Positiv wird die Tätigkeit der Exportbüros der Industrie eingeschätzt. Dadurch sei gesichert, dass qualifizierte Vertreter der Industrie in Leipzig anwesend seien. Gleichzeitig könnten kurzfristige Entscheidungen durch die Industrie getroffen werden. Vom Ministerium für Handel und Versorgung wurde eine Liste für versorgungswichtige Waren verabschiedet. Diese Liste wurde in Zusammenarbeit mit dem Volkswirtschaftsrat eingeschränkt und präzisiert. Diese Waren sind vorwiegend für den Binnenbedarf gedacht.
Das Ministerium für Handel und Versorgung hat im Zusammenhang mit dem witterungsbedingten Ausfall bei Obst und Gemüse in Höhe von ca. 70 Millionen Valuta-Mark eine Vorlage über den Zusatzimport von Obst und Gemüse im Werte von 30,8 Millionen Valuta-Mark bei Bereitstellung von Exporten in gleicher Höhe unterbreitet.
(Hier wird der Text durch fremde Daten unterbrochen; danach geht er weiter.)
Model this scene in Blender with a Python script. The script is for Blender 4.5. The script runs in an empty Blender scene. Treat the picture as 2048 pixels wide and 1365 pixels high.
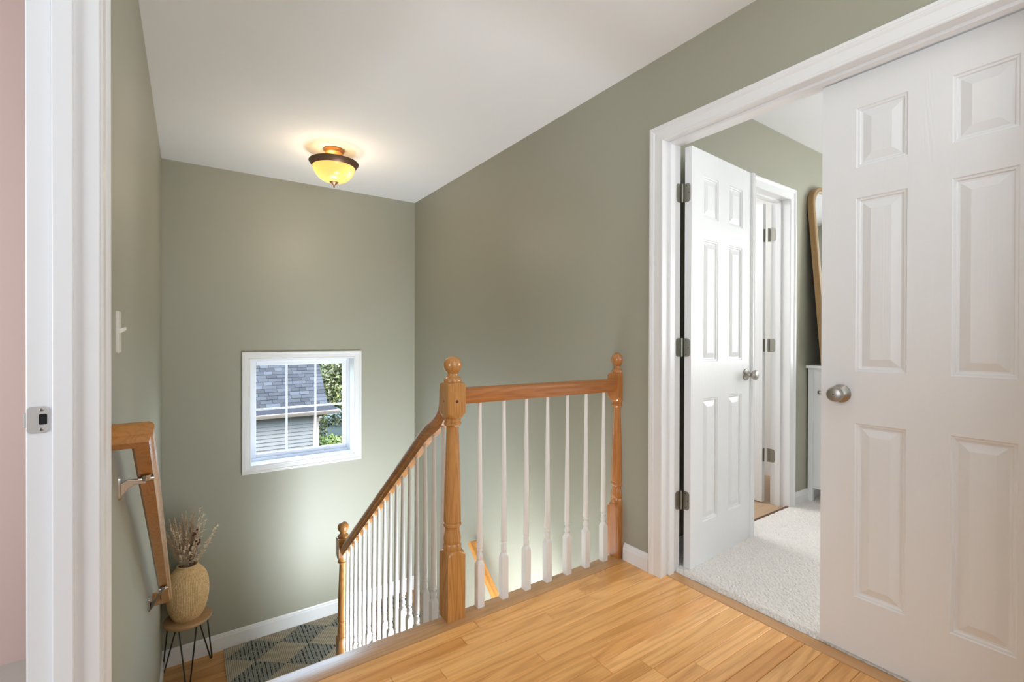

Das MAI hat dieser Vorlage zugestimmt und empfohlen, sie dem Präsidium des Ministerrates zu unterbreiten.
Vonseiten der Außenhandelsunternehmen wird die Leitung des MAI kritisiert, dass sie den Generaldirektoren nicht rechtzeitig ausreichende Informationen für die Export-Importkoordinierung gibt. So erfahre die Leitung der Unternehmen erst durch die Presse von wichtigen Importvorhaben. Auch die Zuführung offizieller Delegationen, die durch das MAI betreut werden, zu den AHU wird als unbefriedigend eingeschätzt.
Die Lage in Leipzig ist weiterhin normal. Nach Angaben des Messeamtes sind gute Privatquartiere und Hotelzimmer für Ausländer weiterhin verfügbar. Nach den uns vorliegenden Mitteilungen treten Kritiken an Hotel- und Gaststättenpreisen nunmehr vereinzelt auf. Sie beziehen sich diesmal weniger auf das Hotel »Deutschland«, sondern stärker auf das Hotel »Zum Löwen« und das Studenteninternat »Jenny6 Marx«.
Der Pkw-Verkehr in der Leipziger Innenstadt wird durch die unzureichenden Parkflächen wesentlich behindert. Messebesucher parken ohne Rücksicht auf Verbotsschilder und verstopfen dadurch teilweise wichtige Zufahrtsstraßen.
Die Information darf publizistisch nicht ausgewertet werden.